Images embedded in the records are excluded; print everything else exactly as given.
--- BEGIN ---
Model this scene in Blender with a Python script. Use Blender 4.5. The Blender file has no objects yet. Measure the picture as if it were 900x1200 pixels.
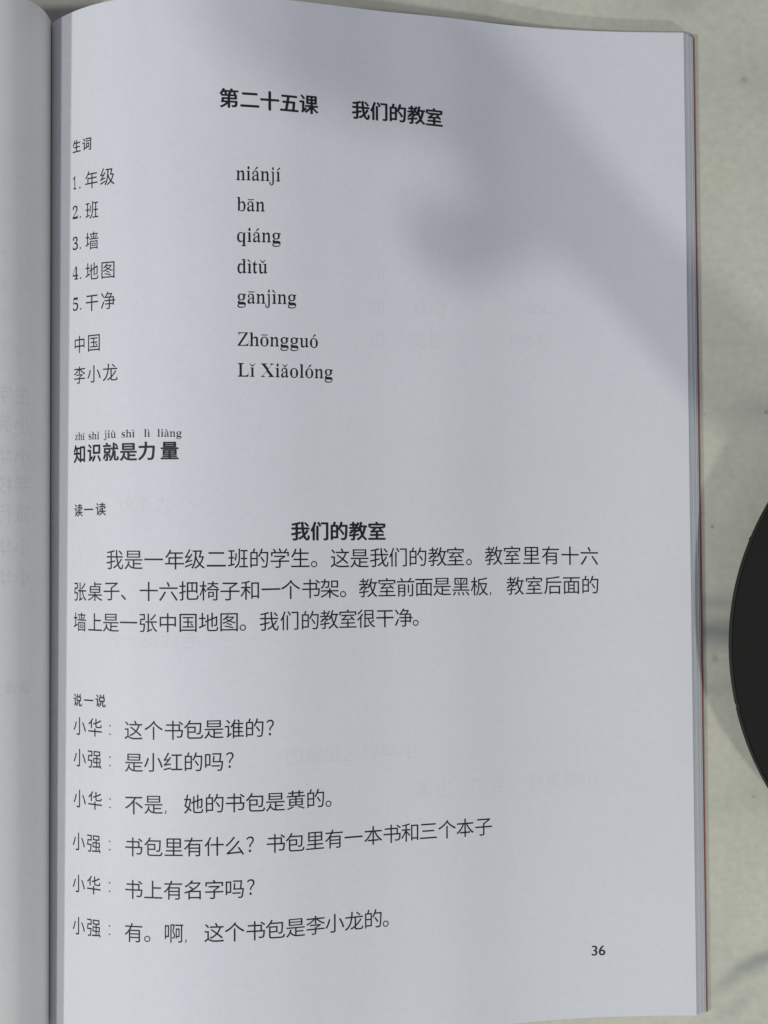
import bpy, bmesh, math, bisect, random
from mathutils import Vector, Matrix
random.seed(4)
MM = 0.001
R = math.radians
scene = bpy.context.scene
COL = scene.collection

# ---------------------------------------------------------------- camera, world, lamps, exposure
cam_data = bpy.data.cameras.new('camera')
cam = bpy.data.objects.new('camera', cam_data); COL.objects.link(cam)
cam.location = (0, 0, 0.300)
cam_data.sensor_fit = 'VERTICAL'; cam_data.sensor_height = 24.0
cam_data.lens = 24.0 * 300.0 / 237.0
cam_data.clip_start = 0.01; cam_data.clip_end = 50
scene.camera = cam

world = bpy.data.worlds.new('World'); scene.world = world; world.use_nodes = True
bg = world.node_tree.nodes['Background']
bg.inputs[0].default_value = (0.80, 0.785, 1.02, 1); bg.inputs[1].default_value = 0.23

def lamp(name, direction, dist, size, power, colour, target=(0, 0, 0.01)):
    L = bpy.data.lights.new(name, 'AREA'); L.shape = 'DISK'; L.size = size; L.energy = power; L.color = colour
    o = bpy.data.objects.new(name, L); COL.objects.link(o)
    d = Vector(direction).normalized()
    o.location = Vector(target) + d * dist
    o.rotation_euler = (-d).to_track_quat('-Z', 'Y').to_euler()
    return o
lamp('lamp_left_low', (-0.75, -0.10, 0.66), 1.5, 0.08, 7.6, (0.965, 1.0, 0.955))
lamp('lamp_left', (-0.56, -0.36, 1.0), 1.3, 0.085, 4.8, (0.965, 1.0, 0.955), (-0.02, 0.01, 0.01))
lamp('lamp_lower_right', (0.567, -0.823, 0.75), 1.3, 0.078, 4.2, (0.98, 1.0, 0.92))

scene.view_settings.view_transform = 'Standard'; scene.view_settings.look = 'None'
scene.view_settings.gamma = 1; scene.view_settings.exposure = -0.06
scene.cycles.use_denoising = True
scene.cycles.max_bounces = 6

# ---------------------------------------------------------------- materials
def mat(name, colour, rough=0.6, spec=0.3):
    m = bpy.data.materials.new(name); m.use_nodes = True
    b = m.node_tree.nodes['Principled BSDF']
    b.inputs['Base Color'].default_value = (*colour, 1); b.inputs['Roughness'].default_value = rough
    b.inputs['Specular IOR Level'].default_value = spec
    return m, m.node_tree, b
def node(nt, t, **kw):
    n = nt.nodes.new(t)
    for k, v in kw.items():
        if k.startswith('i_'): n.inputs[k[2:].replace('_', ' ')].default_value = v
        else: setattr(n, k, v)
    return n
def noise(nt, vec, scale, detail=4, rough=0.55, dist=0.0):
    n = node(nt, 'ShaderNodeTexNoise'); n.inputs['Scale'].default_value = scale; n.inputs['Detail'].default_value = detail
    n.inputs['Roughness'].default_value = rough; n.inputs['Distortion'].default_value = dist
    nt.links.new(vec, n.inputs['Vector']); return n
def ramp(nt, fac, stops):
    r = node(nt, 'ShaderNodeValToRGB'); e = r.color_ramp.elements
    while len(e) < len(stops): e.new(0.5)
    for el, (p, c) in zip(e, stops): el.position = p; el.color = (*c, 1) if len(c) == 3 else c
    nt.links.new(fac, r.inputs['Fac']); return r
def mix(nt, fac, a, b, blend='MIX'):
    m = node(nt, 'ShaderNodeMix', data_type='RGBA', blend_type=blend)
    for sock, v in ((m.inputs['Factor'], fac), (m.inputs['A'], a), (m.inputs['B'], b)):
        if hasattr(v, 'is_linked') or hasattr(v, 'links'): nt.links.new(v, sock)
        elif isinstance(v, tuple): sock.default_value = (*v, 1)
        else: sock.default_value = v
    return m.outputs['Result']
def coords(nt):
    return node(nt, 'ShaderNodeNewGeometry').outputs['Position']
def bump(nt, b, height, strength, distance):
    n = node(nt, 'ShaderNodeBump'); n.inputs['Strength'].default_value = strength; n.inputs['Distance'].default_value = distance
    nt.links.new(height, n.inputs['Height']); nt.links.new(n.outputs[0], b.inputs['Normal'])

def paper_mat(name, c1, c2):
    m, nt, b = mat(name, c1, 0.55, 0.22)
    P = coords(nt)
    n1 = noise(nt, P, 28, 3); n2 = noise(nt, P, 900, 3); n3 = noise(nt, P, 260, 4)
    c = mix(nt, ramp(nt, n1.outputs[0], [(0.35, (0,)*3), (0.65, (1,)*3)]).outputs[0], c1, c2)
    f = ramp(nt, n2.outputs[0], [(0.3, (0.975,)*3), (0.7, (1.015,)*3)])
    c = mix(nt, 1.0, c, f.outputs[0], 'MULTIPLY')
    nt.links.new(c, b.inputs['Base Color'])
    s = node(nt, 'ShaderNodeMath', operation='ADD'); nt.links.new(n2.outputs[0], s.inputs[0]); nt.links.new(n3.outputs[0], s.inputs[1])
    wv = noise(nt, P, 42, 2, 0.4); w2 = node(nt, 'ShaderNodeMath', operation='MULTIPLY_ADD')
    nt.links.new(wv.outputs[0], w2.inputs[0]); w2.inputs[1].default_value = 9.0; nt.links.new(s.outputs[0], w2.inputs[2])
    bump(nt, b, w2.outputs[0], 0.3, 0.00006)
    return m
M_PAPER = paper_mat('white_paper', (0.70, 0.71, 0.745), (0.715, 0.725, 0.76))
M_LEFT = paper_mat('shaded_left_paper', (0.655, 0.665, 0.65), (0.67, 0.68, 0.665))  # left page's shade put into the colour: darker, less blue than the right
M_LEAF = paper_mat('leaf_paper', (0.72, 0.76, 0.77), (0.76, 0.78, 0.79))
M_LEAF_DULL = paper_mat('dull_leaf_paper', (0.58, 0.62, 0.64), (0.62, 0.66, 0.68))
M_COVER, _, _ = mat('red_brown_cover', (0.34, 0.11, 0.09), 0.5, 0.3)
M_INK, _nt, _b = mat('black_ink', (0.018, 0.018, 0.020), 0.5, 0.25)
M_GREYINK, _, _ = mat('thin_black_ink', (0.012, 0.012, 0.014), 0.5, 0.25)
def ghost_mat(name, amount):
    m = bpy.data.materials.new(name); m.use_nodes = True; nt = m.node_tree; b = nt.nodes['Principled BSDF']
    b.inputs['Base Color'].default_value = (0.12, 0.13, 0.12, 1); b.inputs['Roughness'].default_value = 0.6
    b.inputs['Alpha'].default_value = amount
    return m
M_GHOST = ghost_mat('show_through_ink', 0.07)
M_GHOST_FAINT = ghost_mat('faint_show_through_ink', 0.032)
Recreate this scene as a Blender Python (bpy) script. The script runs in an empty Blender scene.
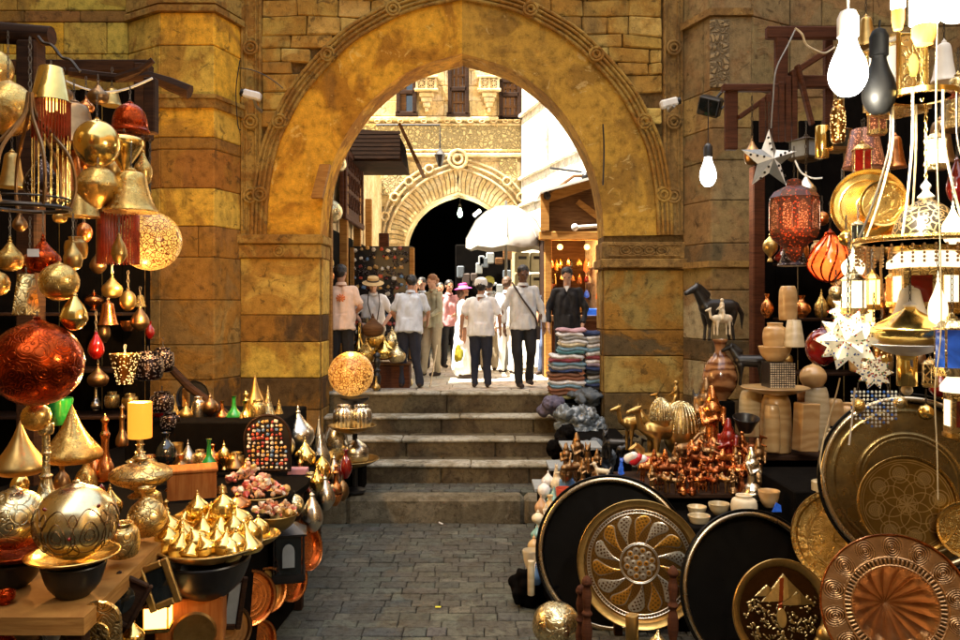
--- END ---
• _WRITTEN RESPONSE_
Model this scene in Blender with a Python script. Use Blender 4.5. The Blender file has no objects yet. Measure the picture as if it were 900x1200 pixels.
import bpy, bmesh, math, bisect, random
from mathutils import Vector, Matrix
random.seed(4)
MM = 0.001
R = math.radians
scene = bpy.context.scene
COL = scene.collection

# ---------------------------------------------------------------- camera, world, lamps, exposure
cam_data = bpy.data.cameras.new('camera')
cam = bpy.data.objects.new('camera', cam_data); COL.objects.link(cam)
cam.location = (0, 0, 0.300)
cam_data.sensor_fit = 'VERTICAL'; cam_data.sensor_height = 24.0
cam_data.lens = 24.0 * 300.0 / 237.0
cam_data.clip_start = 0.01; cam_data.clip_end = 50
scene.camera = cam

world = bpy.data.worlds.new('World'); scene.world = world; world.use_nodes = True
bg = world.node_tree.nodes['Background']
bg.inputs[0].default_value = (0.80, 0.785, 1.02, 1); bg.inputs[1].default_value = 0.23

def lamp(name, direction, dist, size, power, colour, target=(0, 0, 0.01)):
    L = bpy.data.lights.new(name, 'AREA'); L.shape = 'DISK'; L.size = size; L.energy = power; L.color = colour
    o = bpy.data.objects.new(name, L); COL.objects.link(o)
    d = Vector(direction).normalized()
    o.location = Vector(target) + d * dist
    o.rotation_euler = (-d).to_track_quat('-Z', 'Y').to_euler()
    return o
lamp('lamp_left_low', (-0.75, -0.10, 0.66), 1.5, 0.08, 7.6, (0.965, 1.0, 0.955))
lamp('lamp_left', (-0.56, -0.36, 1.0), 1.3, 0.085, 4.8, (0.965, 1.0, 0.955), (-0.02, 0.01, 0.01))
lamp('lamp_lower_right', (0.567, -0.823, 0.75), 1.3, 0.078, 4.2, (0.98, 1.0, 0.92))

scene.view_settings.view_transform = 'Standard'; scene.view_settings.look = 'None'
scene.view_settings.gamma = 1; scene.view_settings.exposure = -0.06
scene.cycles.use_denoising = True
scene.cycles.max_bounces = 6

# ---------------------------------------------------------------- materials
def mat(name, colour, rough=0.6, spec=0.3):
    m = bpy.data.materials.new(name); m.use_nodes = True
    b = m.node_tree.nodes['Principled BSDF']
    b.inputs['Base Color'].default_value = (*colour, 1); b.inputs['Roughness'].default_value = rough
    b.inputs['Specular IOR Level'].default_value = spec
    return m, m.node_tree, b
def node(nt, t, **kw):
    n = nt.nodes.new(t)
    for k, v in kw.items():
        if k.startswith('i_'): n.inputs[k[2:].replace('_', ' ')].default_value = v
        else: setattr(n, k, v)
    return n
def noise(nt, vec, scale, detail=4, rough=0.55, dist=0.0):
    n = node(nt, 'ShaderNodeTexNoise'); n.inputs['Scale'].default_value = scale; n.inputs['Detail'].default_value = detail
    n.inputs['Roughness'].default_value = rough; n.inputs['Distortion'].default_value = dist
    nt.links.new(vec, n.inputs['Vector']); return n
def ramp(nt, fac, stops):
    r = node(nt, 'ShaderNodeValToRGB'); e = r.color_ramp.elements
    while len(e) < len(stops): e.new(0.5)
    for el, (p, c) in zip(e, stops): el.position = p; el.color = (*c, 1) if len(c) == 3 else c
    nt.links.new(fac, r.inputs['Fac']); return r
def mix(nt, fac, a, b, blend='MIX'):
    m = node(nt, 'ShaderNodeMix', data_type='RGBA', blend_type=blend)
    for sock, v in ((m.inputs['Factor'], fac), (m.inputs['A'], a), (m.inputs['B'], b)):
        if hasattr(v, 'is_linked') or hasattr(v, 'links'): nt.links.new(v, sock)
        elif isinstance(v, tuple): sock.default_value = (*v, 1)
        else: sock.default_value = v
    return m.outputs['Result']
def coords(nt):
    return node(nt, 'ShaderNodeNewGeometry').outputs['Position']
def bump(nt, b, height, strength, distance):
    n = node(nt, 'ShaderNodeBump'); n.inputs['Strength'].default_value = strength; n.inputs['Distance'].default_value = distance
    nt.links.new(height, n.inputs['Height']); nt.links.new(n.outputs[0], b.inputs['Normal'])

def paper_mat(name, c1, c2):
    m, nt, b = mat(name, c1, 0.55, 0.22)
    P = coords(nt)
    n1 = noise(nt, P, 28, 3); n2 = noise(nt, P, 900, 3); n3 = noise(nt, P, 260, 4)
    c = mix(nt, ramp(nt, n1.outputs[0], [(0.35, (0,)*3), (0.65, (1,)*3)]).outputs[0], c1, c2)
    f = ramp(nt, n2.outputs[0], [(0.3, (0.975,)*3), (0.7, (1.015,)*3)])
    c = mix(nt, 1.0, c, f.outputs[0], 'MULTIPLY')
    nt.links.new(c, b.inputs['Base Color'])
    s = node(nt, 'ShaderNodeMath', operation='ADD'); nt.links.new(n2.outputs[0], s.inputs[0]); nt.links.new(n3.outputs[0], s.inputs[1])
    wv = noise(nt, P, 42, 2, 0.4); w2 = node(nt, 'ShaderNodeMath', operation='MULTIPLY_ADD')
    nt.links.new(wv.outputs[0], w2.inputs[0]); w2.inputs[1].default_value = 9.0; nt.links.new(s.outputs[0], w2.inputs[2])
    bump(nt, b, w2.outputs[0], 0.3, 0.00006)
    return m
M_PAPER = paper_mat('white_paper', (0.70, 0.71, 0.745), (0.715, 0.725, 0.76))
M_LEFT = paper_mat('shaded_left_paper', (0.655, 0.665, 0.65), (0.67, 0.68, 0.665))  # left page's shade put into the colour: darker, less blue than the right
M_LEAF = paper_mat('leaf_paper', (0.72, 0.76, 0.77), (0.76, 0.78, 0.79))
M_LEAF_DULL = paper_mat('dull_leaf_paper', (0.58, 0.62, 0.64), (0.62, 0.66, 0.68))
M_COVER, _, _ = mat('red_brown_cover', (0.34, 0.11, 0.09), 0.5, 0.3)
M_INK, _nt, _b = mat('black_ink', (0.018, 0.018, 0.020), 0.5, 0.25)
M_GREYINK, _, _ = mat('thin_black_ink', (0.012, 0.012, 0.014), 0.5, 0.25)
def ghost_mat(name, amount):
    m = bpy.data.materials.new(name); m.use_nodes = True; nt = m.node_tree; b = nt.nodes['Principled BSDF']
    b.inputs['Base Color'].default_value = (0.12, 0.13, 0.12, 1); b.inputs['Roughness'].default_value = 0.6
    b.inputs['Alpha'].default_value = amount
    return m
M_GHOST = ghost_mat('show_through_ink', 0.07)
M_GHOST_FAINT = ghost_mat('faint_show_through_ink', 0.032)
Recreate this scene as a Blender Python (bpy) script. The script runs in an empty Blender scene.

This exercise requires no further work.